## WRITTEN INSTRUCTION:
Your task is to quote the listing below exactly, beginning with its first line and ending on the line bearing "wv = wavy(seed, 200)".

## DATASET CONTENT:

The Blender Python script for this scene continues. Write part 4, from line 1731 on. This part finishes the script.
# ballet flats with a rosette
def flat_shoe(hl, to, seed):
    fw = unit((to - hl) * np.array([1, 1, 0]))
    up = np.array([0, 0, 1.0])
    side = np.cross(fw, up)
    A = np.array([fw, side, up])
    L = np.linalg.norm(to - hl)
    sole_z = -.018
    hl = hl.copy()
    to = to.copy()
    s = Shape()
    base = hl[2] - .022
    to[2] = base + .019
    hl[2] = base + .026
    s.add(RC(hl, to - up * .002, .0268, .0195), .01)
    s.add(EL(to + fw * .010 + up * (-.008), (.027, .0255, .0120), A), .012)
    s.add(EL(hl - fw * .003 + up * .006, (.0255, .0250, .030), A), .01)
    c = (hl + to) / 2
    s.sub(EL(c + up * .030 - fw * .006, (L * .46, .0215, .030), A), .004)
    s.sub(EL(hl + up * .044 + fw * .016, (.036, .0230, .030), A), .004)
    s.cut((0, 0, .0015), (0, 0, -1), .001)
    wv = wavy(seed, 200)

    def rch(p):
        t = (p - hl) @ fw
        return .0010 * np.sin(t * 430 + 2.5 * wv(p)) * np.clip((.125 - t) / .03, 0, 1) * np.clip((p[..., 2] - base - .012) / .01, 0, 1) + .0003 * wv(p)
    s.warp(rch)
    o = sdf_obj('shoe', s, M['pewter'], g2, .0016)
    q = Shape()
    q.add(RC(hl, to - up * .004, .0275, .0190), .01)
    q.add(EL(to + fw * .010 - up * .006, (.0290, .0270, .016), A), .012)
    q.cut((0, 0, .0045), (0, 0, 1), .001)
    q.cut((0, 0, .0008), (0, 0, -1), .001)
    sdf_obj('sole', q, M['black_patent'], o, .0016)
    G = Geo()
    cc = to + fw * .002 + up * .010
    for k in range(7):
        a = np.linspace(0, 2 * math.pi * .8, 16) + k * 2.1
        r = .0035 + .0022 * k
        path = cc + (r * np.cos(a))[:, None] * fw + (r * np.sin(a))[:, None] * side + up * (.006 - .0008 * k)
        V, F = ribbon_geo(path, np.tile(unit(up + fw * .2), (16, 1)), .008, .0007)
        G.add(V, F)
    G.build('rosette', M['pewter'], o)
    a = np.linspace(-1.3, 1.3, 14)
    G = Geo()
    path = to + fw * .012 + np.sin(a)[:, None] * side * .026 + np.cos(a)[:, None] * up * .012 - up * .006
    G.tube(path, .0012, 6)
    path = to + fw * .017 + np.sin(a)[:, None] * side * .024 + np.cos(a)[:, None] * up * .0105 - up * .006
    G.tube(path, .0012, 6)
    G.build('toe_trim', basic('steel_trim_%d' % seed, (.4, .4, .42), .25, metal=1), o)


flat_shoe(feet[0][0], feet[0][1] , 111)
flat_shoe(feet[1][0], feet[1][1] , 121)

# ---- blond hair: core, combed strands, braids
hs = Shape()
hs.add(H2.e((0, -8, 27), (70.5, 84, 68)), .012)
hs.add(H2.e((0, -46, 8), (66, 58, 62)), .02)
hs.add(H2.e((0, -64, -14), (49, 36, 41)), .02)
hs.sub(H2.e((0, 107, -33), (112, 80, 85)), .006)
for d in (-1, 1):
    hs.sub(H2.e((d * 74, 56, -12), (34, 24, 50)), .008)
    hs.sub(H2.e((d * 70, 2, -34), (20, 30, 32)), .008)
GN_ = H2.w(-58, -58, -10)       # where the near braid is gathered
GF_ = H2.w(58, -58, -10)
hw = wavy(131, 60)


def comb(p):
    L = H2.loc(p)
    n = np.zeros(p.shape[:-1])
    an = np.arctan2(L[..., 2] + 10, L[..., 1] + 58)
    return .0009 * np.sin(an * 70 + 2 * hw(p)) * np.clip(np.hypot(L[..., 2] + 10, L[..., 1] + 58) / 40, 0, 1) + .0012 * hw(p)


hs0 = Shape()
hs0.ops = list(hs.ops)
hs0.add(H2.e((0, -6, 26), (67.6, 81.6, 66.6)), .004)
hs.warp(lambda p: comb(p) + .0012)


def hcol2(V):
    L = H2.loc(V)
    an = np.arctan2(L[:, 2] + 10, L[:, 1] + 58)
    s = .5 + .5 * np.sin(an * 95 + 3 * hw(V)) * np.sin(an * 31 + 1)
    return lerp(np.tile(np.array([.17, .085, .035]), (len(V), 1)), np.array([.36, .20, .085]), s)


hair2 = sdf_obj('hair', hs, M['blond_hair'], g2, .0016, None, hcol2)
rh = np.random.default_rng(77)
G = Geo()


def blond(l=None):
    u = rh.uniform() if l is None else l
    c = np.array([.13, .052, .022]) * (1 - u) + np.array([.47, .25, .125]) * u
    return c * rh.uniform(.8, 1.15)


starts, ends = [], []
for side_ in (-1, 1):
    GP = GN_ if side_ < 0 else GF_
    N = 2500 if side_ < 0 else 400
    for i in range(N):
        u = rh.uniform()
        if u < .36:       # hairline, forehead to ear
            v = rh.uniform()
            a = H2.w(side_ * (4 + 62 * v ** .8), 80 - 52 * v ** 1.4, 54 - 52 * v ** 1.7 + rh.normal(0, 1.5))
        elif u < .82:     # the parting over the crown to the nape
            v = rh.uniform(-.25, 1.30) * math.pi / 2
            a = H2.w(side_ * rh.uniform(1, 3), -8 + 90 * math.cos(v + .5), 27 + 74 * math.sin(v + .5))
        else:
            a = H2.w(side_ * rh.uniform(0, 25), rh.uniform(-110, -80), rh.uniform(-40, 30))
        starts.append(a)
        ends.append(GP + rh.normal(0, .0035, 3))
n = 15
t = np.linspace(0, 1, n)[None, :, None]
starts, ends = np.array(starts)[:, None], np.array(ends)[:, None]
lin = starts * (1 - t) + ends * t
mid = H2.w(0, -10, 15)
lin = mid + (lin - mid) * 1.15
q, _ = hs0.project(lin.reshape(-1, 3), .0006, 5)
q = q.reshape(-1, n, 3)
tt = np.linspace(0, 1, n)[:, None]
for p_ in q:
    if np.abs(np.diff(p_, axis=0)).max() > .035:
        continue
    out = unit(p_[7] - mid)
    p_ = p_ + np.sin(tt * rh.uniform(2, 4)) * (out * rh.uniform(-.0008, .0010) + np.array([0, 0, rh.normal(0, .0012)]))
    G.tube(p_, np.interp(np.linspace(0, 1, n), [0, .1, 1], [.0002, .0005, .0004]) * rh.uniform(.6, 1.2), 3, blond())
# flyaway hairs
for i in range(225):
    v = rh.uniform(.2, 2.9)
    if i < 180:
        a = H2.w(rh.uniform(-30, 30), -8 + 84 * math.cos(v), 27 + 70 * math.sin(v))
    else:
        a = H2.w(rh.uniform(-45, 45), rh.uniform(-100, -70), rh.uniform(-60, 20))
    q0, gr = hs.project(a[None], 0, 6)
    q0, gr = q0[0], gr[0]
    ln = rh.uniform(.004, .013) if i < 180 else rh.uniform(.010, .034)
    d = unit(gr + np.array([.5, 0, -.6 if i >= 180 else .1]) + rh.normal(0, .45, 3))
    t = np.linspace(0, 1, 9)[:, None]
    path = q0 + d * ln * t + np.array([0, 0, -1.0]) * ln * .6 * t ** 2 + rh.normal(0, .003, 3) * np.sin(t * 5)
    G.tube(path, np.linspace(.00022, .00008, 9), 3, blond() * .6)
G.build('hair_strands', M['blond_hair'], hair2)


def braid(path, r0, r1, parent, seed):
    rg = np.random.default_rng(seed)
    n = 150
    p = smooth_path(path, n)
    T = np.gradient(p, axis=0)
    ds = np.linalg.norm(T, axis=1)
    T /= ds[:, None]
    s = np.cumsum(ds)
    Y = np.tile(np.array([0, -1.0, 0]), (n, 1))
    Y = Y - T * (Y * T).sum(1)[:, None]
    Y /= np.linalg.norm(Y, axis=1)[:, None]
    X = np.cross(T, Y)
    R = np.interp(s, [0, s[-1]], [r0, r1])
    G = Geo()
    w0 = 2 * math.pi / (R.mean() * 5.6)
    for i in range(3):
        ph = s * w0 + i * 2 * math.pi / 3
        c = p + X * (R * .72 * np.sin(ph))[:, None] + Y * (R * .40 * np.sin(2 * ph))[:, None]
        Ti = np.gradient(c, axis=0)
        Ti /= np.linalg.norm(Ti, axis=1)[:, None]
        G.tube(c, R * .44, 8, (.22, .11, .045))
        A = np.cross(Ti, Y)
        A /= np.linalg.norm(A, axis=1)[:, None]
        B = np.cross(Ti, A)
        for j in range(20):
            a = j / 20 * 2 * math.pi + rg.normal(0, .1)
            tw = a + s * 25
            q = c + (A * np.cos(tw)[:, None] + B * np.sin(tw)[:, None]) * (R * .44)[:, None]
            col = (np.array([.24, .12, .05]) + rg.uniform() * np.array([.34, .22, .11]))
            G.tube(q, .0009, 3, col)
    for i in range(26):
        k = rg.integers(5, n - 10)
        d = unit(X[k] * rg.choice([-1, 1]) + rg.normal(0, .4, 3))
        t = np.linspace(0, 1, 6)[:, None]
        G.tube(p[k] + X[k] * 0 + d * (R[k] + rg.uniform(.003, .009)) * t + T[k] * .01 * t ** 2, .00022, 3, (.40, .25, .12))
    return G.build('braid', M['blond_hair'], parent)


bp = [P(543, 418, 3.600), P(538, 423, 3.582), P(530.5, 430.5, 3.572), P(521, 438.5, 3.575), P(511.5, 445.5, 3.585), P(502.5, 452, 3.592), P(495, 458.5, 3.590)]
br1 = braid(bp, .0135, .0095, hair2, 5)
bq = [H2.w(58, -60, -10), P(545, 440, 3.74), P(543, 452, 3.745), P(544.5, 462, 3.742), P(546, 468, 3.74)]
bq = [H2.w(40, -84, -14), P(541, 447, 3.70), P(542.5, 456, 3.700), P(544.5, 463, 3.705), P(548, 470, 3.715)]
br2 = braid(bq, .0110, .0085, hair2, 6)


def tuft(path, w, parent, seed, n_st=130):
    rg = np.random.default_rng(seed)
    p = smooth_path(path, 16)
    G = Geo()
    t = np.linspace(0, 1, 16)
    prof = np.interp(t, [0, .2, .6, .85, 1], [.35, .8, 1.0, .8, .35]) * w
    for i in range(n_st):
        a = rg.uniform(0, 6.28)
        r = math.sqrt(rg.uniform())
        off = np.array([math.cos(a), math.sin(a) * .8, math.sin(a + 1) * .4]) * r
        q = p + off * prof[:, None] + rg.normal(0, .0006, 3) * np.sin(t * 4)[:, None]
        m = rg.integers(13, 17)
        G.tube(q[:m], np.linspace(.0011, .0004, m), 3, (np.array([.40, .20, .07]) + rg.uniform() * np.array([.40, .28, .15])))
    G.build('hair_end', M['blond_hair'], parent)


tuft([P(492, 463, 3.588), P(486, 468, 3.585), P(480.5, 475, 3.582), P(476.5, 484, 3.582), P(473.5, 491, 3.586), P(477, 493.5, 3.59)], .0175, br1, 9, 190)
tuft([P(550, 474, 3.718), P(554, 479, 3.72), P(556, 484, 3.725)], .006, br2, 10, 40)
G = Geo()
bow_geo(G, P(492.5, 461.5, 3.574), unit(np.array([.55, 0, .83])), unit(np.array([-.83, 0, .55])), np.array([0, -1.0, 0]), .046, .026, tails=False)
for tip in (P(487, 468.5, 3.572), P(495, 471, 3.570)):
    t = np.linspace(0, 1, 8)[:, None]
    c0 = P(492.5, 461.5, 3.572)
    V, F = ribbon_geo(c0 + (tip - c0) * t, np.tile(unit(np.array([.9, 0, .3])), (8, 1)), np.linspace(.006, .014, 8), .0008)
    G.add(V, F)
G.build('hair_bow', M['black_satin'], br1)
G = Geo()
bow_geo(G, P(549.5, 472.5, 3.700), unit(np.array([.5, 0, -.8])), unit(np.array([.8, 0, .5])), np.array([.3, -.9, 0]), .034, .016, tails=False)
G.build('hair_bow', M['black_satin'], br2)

## EXERCISE ANSWER:
The Blender Python script for this scene continues. Write part 4, from line 1731 on. This part finishes the script.
# ballet flats with a rosette
def flat_shoe(hl, to, seed):
    fw = unit((to - hl) * np.array([1, 1, 0]))
    up = np.array([0, 0, 1.0])
    side = np.cross(fw, up)
    A = np.array([fw, side, up])
    L = np.linalg.norm(to - hl)
    sole_z = -.018
    hl = hl.copy()
    to = to.copy()
    s = Shape()
    base = hl[2] - .022
    to[2] = base + .019
    hl[2] = base + .026
    s.add(RC(hl, to - up * .002, .0268, .0195), .01)
    s.add(EL(to + fw * .010 + up * (-.008), (.027, .0255, .0120), A), .012)
    s.add(EL(hl - fw * .003 + up * .006, (.0255, .0250, .030), A), .01)
    c = (hl + to) / 2
    s.sub(EL(c + up * .030 - fw * .006, (L * .46, .0215, .030), A), .004)
    s.sub(EL(hl + up * .044 + fw * .016, (.036, .0230, .030), A), .004)
    s.cut((0, 0, .0015), (0, 0, -1), .001)
    wv = wavy(seed, 200)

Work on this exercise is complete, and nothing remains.